Considerations towards an elastic money supply - The complexity of trying to create an accurate approach to follow the expansion and contraction of the global economy is extremely high. On-chain data is often unreliable due to the ability for people to manipulate it. If economic data can be made available reliably on-chain there is an opportunity to explore an elastic money supply implementation for network money. However a large amount of certainty is required in the robustness and security of these implementations. Without this it would be difficult to consider an elastic supply approach as a viable approach for a global and mission critical Web3 network.
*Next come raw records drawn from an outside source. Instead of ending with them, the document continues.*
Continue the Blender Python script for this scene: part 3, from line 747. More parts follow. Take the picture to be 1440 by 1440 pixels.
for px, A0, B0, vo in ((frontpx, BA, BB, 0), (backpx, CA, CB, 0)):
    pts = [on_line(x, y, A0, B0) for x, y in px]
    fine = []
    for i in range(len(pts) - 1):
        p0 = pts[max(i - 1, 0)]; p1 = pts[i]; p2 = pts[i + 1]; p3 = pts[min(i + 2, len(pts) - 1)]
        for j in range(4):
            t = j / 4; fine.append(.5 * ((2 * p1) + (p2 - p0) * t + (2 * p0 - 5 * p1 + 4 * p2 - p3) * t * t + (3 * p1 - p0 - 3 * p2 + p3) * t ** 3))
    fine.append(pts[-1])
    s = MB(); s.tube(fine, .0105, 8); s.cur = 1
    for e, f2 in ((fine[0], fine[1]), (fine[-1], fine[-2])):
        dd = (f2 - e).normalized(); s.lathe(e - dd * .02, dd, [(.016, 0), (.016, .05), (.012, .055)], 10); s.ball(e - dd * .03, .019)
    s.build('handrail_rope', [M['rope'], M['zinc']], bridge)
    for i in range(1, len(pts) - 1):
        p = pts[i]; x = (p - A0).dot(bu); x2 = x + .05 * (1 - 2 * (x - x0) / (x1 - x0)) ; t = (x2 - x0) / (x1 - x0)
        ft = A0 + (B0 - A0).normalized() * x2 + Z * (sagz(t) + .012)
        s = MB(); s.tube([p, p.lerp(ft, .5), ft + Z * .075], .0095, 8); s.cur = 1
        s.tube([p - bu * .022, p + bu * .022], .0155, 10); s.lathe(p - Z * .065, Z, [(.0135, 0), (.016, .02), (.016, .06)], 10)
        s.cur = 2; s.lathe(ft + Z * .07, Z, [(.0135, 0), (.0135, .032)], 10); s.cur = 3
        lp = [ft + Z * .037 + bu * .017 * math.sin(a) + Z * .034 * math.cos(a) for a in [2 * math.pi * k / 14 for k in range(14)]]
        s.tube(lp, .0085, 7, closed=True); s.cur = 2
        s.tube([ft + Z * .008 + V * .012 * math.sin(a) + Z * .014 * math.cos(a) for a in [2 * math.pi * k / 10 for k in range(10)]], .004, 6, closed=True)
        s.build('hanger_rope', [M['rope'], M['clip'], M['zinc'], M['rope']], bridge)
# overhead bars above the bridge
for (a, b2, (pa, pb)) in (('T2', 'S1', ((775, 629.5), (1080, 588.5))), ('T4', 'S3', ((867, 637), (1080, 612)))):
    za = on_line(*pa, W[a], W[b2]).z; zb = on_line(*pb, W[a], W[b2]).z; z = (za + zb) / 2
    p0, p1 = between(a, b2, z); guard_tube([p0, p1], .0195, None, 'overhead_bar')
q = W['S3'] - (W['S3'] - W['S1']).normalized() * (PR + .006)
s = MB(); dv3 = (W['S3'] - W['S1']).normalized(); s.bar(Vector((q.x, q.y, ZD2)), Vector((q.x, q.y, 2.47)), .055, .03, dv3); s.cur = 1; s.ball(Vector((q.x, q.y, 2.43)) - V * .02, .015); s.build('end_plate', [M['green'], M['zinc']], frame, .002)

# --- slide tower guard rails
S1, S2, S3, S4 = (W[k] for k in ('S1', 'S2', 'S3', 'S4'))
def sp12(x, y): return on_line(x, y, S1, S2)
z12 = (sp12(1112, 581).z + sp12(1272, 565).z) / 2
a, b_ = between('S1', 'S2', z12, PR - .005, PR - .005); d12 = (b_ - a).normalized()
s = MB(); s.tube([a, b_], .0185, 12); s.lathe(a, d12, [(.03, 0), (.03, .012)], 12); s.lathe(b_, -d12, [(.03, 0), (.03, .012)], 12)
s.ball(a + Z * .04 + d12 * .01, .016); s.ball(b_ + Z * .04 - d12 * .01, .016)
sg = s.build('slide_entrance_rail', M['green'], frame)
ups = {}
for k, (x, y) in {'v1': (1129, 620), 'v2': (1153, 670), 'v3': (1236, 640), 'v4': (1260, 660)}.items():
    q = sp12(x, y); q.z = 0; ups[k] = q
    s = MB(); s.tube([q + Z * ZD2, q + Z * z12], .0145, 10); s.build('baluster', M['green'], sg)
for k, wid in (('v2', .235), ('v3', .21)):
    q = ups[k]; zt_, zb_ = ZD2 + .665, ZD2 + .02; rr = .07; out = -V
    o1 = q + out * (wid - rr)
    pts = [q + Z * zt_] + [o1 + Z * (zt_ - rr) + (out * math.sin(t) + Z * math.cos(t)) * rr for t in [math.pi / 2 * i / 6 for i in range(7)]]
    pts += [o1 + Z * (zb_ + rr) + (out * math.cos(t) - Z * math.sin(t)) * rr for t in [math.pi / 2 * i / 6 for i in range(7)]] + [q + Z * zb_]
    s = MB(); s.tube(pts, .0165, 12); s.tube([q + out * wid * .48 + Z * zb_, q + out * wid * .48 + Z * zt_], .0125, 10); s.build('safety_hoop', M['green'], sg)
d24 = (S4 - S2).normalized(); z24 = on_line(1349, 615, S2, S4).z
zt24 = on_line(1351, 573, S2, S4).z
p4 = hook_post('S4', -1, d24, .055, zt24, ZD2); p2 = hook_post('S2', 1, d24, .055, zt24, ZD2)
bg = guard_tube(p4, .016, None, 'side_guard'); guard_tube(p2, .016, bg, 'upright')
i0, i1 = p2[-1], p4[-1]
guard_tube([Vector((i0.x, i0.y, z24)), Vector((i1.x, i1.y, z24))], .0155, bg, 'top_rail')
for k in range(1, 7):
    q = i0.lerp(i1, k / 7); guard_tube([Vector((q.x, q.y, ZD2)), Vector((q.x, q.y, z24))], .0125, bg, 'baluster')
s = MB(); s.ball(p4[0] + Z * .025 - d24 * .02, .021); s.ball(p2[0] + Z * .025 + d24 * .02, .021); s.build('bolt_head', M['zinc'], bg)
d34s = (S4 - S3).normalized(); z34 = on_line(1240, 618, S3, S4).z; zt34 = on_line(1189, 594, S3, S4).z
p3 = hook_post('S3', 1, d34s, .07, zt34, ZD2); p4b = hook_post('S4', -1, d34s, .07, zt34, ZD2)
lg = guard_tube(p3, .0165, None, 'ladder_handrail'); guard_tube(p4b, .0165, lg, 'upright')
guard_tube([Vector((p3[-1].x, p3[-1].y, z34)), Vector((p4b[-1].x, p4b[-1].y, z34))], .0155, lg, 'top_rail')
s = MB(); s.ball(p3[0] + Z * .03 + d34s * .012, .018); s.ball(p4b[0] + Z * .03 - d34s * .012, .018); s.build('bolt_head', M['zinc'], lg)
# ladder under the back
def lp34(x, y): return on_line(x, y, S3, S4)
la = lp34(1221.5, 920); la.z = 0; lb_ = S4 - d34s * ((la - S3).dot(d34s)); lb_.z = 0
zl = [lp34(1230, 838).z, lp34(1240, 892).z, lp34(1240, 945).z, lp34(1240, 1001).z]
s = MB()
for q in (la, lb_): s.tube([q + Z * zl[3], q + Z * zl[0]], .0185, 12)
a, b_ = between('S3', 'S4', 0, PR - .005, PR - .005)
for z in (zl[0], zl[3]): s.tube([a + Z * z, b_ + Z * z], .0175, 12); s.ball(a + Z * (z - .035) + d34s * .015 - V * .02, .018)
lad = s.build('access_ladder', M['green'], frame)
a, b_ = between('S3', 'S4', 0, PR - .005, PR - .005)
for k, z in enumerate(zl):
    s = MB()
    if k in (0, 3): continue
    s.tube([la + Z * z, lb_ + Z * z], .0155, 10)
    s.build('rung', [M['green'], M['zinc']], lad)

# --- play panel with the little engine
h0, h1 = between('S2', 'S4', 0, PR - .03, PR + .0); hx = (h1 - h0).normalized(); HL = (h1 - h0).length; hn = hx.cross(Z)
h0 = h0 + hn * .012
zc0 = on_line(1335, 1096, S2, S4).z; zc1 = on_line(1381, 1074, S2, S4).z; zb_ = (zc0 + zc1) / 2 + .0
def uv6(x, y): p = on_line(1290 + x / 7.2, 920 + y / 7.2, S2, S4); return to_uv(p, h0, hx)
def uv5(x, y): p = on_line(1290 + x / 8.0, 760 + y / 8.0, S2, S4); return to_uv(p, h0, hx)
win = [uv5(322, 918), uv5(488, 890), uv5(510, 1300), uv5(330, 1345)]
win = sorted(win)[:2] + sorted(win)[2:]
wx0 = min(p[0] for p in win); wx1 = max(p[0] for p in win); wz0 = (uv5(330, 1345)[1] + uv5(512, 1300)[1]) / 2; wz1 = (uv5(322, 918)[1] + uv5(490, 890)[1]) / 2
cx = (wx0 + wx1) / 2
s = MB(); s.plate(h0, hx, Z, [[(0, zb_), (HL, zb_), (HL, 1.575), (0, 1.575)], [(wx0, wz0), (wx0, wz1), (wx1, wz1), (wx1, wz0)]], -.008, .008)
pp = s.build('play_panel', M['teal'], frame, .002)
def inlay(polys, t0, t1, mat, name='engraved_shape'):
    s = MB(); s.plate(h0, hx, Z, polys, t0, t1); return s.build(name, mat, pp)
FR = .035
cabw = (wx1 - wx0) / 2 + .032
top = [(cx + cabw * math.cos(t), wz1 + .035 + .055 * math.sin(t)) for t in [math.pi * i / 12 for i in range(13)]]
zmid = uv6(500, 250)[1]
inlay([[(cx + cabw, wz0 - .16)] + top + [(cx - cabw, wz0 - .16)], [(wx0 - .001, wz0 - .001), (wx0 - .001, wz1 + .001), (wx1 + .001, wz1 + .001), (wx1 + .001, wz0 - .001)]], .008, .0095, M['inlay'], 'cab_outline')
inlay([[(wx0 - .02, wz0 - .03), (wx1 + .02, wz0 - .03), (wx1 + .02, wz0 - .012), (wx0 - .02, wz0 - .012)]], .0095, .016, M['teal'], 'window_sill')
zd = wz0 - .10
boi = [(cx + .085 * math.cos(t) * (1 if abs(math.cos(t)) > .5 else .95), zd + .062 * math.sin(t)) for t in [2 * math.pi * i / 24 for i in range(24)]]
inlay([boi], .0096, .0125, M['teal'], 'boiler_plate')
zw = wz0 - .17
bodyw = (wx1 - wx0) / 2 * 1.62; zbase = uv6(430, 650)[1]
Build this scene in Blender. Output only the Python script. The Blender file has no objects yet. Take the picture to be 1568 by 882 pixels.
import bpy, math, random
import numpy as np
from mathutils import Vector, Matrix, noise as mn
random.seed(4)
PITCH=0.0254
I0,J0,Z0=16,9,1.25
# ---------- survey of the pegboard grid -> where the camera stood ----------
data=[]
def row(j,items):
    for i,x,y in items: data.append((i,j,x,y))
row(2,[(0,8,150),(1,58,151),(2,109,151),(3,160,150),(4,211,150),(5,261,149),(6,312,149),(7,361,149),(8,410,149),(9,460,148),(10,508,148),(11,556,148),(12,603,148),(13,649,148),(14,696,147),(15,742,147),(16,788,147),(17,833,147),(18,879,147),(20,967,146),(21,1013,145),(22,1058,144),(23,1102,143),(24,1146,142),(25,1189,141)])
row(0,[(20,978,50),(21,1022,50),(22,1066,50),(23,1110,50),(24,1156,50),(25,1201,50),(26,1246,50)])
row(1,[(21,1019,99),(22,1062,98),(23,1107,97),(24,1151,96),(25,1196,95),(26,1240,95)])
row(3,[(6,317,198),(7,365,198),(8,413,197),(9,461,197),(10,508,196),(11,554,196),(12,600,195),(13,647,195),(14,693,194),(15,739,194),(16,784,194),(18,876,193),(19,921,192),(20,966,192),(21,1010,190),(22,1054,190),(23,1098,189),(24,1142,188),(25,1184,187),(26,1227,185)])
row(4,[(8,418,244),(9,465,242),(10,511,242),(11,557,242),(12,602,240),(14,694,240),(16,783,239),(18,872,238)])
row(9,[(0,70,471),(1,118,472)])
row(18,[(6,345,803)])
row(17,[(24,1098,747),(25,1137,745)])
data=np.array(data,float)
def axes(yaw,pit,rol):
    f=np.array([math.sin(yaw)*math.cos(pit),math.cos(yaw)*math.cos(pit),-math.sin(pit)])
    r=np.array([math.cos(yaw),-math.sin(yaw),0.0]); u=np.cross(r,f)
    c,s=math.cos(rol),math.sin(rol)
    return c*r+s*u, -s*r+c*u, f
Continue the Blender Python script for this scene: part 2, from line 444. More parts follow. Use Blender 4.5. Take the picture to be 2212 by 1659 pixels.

Most promising solution - The most promising money supply change approach for a Web3 network is dependent on how influential a demurrage money system is at increasing overall economic growth. If economic growth is relatively low then a fixed supply approach will be the easiest and most simple supply mechanism to adopt, this will be reliable and secure at scale. If the economy and demand for network money grows fairly modestly there might be a need to have an expansionary monetary policy using a low but consistent expansion rate. This would help to prevent network money from rapidly increasing in price due to growing demand and causing too much price instability. And finally if the average economic growth is on the high end of the scale then this is where it will make more sense to try and implement an elastic approach, providing this can be done in a secure and reliable way that does not create systemic risks for a mission critical network. Overall, a fixed supply is likely the most suitable starting point for any Web3 network due to its simplicity and reliability. But over time, and as more data and metrics are generated, considerations towards an expansionary or elastic supply mechanism could be warranted.